11.26.07

Incentives that Hurt Your Business

Posted in Compliance, B2B, Supply Chain at 3:36 pm by Bryan Larkin

I was recently reminded of the story from the 1980s or 1990s where a software company started paying its programmers to find and fix bugs.  If I recall the story properly, the incentive program was halted rather quickly (within a week or two) after at least one programmer received a hefty bonus through purposefully creating and finding extra bugs. 

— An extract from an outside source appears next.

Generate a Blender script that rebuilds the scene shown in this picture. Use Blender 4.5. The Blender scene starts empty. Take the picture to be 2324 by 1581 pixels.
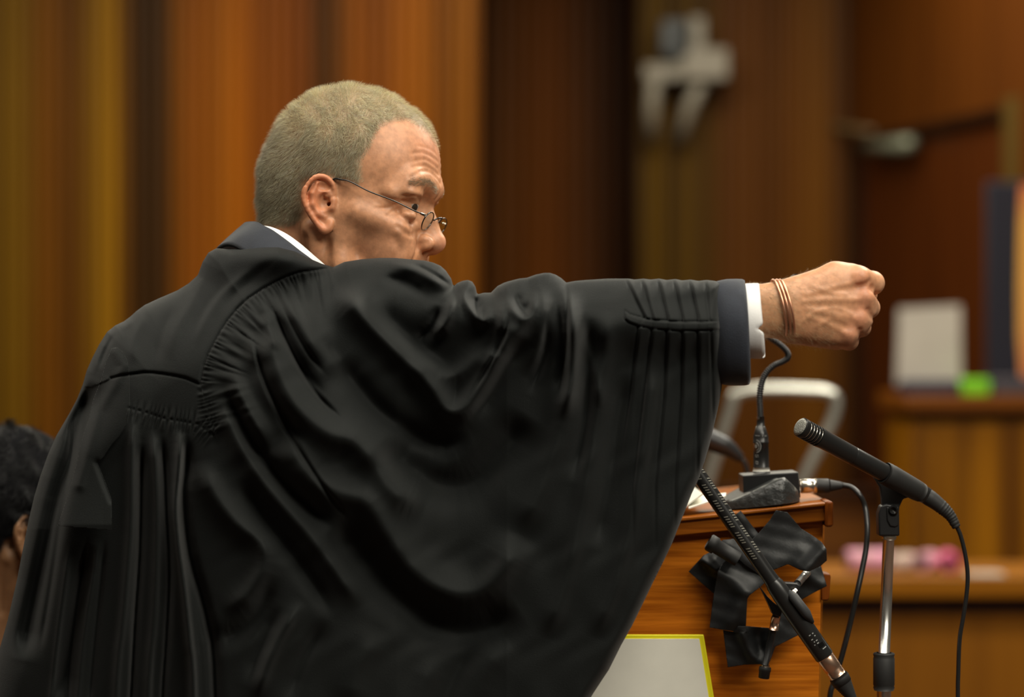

In an incident closer to home for me, I worked with a dotcom retailer that incented its merchandisers by the number of new suppliers that were brought on – not by the profitability of those relationships.  This led to infamous deals like one with a man that sold small numbers of Beanie Babies from his garage.  The dotcom merchandiser proceeded to purchase full page ads in USA Today and several newspapers in the largest US cities to sell the Beanie Babies at fantastic prices.  Unfortunately the “supplier” had about 300 Beanie Babies “in stock” and those were sold out in about an hour’s time, however the products weren’t put in an out-of-stock state on the web site for some time after that, thus disappointing many, many customers and forcing the company to find much more expensive suppliers to fulfill as many orders as possible – at a loss to the dotcom.

A more strategic impact of that merchandiser incentive program was the fact that legitimate supplier relationships were negatively impacted as well.  It would take weeks to get fully automated relationships set up with suppliers (such as the biggest brand name computer manufacturers), and just as we got our supply chain ready for significant volumes of transactions, the merchandisers would strike a deal with a competing supplier – thus earning a bonus for the merchandisers, weeks of manual transaction management for the supplier management team, and significant efforts for the supplier.  Meanwhile, the fully automated supplier was left with no promotions and limited orders, since there was no further compensation coming to the merchandiser.   And the EDI team was left to implement a new trading partner with the company seeing little value come from their efforts to implement the previous supplier.  This was an ongoing issue.

But what, you may ask, prompted me to think of these things?  Well, I’m familiar with suppliers that have compliance departments whose leaders wish to grow little fiefdoms.  They don’t want to eliminate compliance errors altogether because their team might shrink.  But I recently heard an amazing tale of incentives that stunned me.  One supplier compliance manager requires everyone in the compliance department to negotiate away each year the equivalent of their own salary.  These people are now incented to make sure as many supply chain errors as possible occur in order that they can cover their salary each year.  This means never fixing the problems identified via root-cause analysis – if such analysis is even engaged in.  Thus the problems recur so they can negotiate away some of the penalty again and again. 

So much for helping the company meet the corporate goals of stakeholder equity, customer satisfaction and operational efficiency.

This is unique in my experience.  Is it in yours?